WHAT THE TASK ASKS => The required output consists solely of the lines from the top of the listing through the line containing "COL = SC.collection", transcribed exactly.

RAW DATA =>
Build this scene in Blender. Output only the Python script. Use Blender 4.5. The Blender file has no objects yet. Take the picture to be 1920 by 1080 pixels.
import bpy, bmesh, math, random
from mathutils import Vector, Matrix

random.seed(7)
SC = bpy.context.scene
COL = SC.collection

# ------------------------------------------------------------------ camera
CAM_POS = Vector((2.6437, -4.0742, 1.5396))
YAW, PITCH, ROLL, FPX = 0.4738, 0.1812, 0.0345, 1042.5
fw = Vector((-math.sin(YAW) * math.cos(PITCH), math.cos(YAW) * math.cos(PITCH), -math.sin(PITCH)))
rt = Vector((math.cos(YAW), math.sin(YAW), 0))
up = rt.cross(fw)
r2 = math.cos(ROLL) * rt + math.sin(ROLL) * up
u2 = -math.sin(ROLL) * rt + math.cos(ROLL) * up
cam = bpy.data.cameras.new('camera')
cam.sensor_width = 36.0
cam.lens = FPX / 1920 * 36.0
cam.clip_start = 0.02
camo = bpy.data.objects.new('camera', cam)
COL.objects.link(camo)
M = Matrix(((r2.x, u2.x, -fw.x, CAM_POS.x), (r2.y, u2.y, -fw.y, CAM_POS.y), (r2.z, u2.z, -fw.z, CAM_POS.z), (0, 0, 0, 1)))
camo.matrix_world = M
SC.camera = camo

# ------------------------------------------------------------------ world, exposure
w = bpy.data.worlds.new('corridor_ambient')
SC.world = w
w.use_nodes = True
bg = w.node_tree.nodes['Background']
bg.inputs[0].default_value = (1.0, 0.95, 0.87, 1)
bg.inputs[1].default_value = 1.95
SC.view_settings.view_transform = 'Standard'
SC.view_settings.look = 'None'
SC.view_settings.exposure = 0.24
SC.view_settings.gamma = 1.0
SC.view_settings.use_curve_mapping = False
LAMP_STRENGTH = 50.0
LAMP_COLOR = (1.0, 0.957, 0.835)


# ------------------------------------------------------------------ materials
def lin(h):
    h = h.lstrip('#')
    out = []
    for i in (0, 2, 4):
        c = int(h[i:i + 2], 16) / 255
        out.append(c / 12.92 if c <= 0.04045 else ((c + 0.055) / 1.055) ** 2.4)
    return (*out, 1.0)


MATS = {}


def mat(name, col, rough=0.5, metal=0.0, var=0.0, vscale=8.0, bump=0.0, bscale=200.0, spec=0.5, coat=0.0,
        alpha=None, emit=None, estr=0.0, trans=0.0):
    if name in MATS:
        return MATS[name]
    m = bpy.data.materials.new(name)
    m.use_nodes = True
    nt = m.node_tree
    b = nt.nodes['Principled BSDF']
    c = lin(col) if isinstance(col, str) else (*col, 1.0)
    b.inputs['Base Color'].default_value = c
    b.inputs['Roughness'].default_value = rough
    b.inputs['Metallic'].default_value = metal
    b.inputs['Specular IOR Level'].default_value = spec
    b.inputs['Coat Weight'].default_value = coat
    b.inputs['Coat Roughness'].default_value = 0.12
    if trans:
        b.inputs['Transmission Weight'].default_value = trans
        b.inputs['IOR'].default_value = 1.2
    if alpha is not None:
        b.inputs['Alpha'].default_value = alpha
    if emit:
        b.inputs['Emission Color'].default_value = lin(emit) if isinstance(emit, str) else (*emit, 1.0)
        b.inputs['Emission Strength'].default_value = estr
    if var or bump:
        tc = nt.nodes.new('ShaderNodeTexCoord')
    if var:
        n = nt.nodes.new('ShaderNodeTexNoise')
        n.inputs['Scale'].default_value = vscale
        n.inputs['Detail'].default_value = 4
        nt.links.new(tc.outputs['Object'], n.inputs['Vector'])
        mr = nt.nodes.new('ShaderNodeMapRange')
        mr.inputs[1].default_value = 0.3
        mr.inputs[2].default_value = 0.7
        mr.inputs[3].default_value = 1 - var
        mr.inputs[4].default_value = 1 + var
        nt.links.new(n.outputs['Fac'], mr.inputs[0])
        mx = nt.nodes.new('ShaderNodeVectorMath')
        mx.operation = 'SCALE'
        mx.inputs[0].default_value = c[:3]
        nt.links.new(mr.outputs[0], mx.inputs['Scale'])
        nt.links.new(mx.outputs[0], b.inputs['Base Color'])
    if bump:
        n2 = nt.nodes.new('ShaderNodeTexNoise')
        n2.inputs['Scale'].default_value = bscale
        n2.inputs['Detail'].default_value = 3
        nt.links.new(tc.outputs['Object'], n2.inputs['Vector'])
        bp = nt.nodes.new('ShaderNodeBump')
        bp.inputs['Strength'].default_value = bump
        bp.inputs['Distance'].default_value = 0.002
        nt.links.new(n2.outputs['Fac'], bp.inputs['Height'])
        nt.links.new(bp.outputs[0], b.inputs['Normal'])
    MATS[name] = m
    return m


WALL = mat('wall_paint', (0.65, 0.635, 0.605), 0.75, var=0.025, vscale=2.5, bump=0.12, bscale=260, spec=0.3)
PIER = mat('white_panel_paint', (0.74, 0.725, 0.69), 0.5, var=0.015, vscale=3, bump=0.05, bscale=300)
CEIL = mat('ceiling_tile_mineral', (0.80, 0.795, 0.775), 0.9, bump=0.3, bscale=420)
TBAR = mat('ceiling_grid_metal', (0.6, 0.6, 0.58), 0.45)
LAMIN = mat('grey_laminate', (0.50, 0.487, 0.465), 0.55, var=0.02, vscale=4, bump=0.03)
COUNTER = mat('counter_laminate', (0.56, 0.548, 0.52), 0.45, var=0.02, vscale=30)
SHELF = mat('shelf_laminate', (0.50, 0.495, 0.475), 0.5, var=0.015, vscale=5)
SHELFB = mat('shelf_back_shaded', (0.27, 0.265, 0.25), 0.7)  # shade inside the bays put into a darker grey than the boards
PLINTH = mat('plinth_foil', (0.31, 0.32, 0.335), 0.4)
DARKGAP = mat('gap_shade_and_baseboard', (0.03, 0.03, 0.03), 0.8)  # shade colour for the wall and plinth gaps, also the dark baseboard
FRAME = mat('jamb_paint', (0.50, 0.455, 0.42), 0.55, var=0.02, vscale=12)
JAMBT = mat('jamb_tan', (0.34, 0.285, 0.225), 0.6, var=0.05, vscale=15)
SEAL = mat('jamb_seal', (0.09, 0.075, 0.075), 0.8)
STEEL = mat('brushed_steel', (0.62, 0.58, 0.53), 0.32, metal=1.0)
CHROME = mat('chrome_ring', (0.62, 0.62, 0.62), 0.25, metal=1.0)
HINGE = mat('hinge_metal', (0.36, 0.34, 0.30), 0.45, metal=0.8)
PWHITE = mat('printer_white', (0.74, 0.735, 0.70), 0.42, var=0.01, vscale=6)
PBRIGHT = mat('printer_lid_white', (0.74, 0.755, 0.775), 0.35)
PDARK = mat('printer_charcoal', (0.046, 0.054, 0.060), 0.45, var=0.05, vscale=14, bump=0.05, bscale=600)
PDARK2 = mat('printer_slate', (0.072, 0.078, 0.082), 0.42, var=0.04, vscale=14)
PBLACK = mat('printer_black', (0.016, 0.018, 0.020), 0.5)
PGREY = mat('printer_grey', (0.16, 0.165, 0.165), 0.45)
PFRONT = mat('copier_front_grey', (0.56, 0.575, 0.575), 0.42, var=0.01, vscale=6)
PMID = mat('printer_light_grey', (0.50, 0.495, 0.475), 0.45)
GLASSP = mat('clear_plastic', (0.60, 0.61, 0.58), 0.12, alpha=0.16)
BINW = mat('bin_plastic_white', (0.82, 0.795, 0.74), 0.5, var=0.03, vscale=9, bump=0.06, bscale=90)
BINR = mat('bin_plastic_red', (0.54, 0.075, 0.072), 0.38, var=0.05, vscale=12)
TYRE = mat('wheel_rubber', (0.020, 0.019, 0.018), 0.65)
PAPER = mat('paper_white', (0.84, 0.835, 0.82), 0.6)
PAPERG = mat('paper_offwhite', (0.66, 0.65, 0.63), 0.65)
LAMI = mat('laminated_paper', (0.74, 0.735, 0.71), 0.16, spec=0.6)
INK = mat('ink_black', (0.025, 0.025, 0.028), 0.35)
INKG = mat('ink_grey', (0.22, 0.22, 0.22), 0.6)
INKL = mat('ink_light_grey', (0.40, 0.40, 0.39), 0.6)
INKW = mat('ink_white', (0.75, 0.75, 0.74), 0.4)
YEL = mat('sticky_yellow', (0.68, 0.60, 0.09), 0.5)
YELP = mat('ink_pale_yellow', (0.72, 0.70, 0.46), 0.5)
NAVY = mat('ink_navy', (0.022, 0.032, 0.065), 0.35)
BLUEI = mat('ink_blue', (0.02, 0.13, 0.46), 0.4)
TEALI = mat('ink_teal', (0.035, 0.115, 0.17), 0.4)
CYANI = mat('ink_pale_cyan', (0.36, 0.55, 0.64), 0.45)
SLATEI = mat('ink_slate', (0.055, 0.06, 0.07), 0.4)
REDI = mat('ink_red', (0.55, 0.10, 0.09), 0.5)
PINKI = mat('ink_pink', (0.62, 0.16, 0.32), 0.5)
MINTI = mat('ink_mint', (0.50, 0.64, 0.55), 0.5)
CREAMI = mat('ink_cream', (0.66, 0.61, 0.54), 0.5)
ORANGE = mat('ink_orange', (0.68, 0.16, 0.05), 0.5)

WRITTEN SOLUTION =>
Build this scene in Blender. Output only the Python script. Use Blender 4.5. The Blender file has no objects yet. Take the picture to be 1920 by 1080 pixels.
import bpy, bmesh, math, random
from mathutils import Vector, Matrix

random.seed(7)
SC = bpy.context.scene
COL = SC.collection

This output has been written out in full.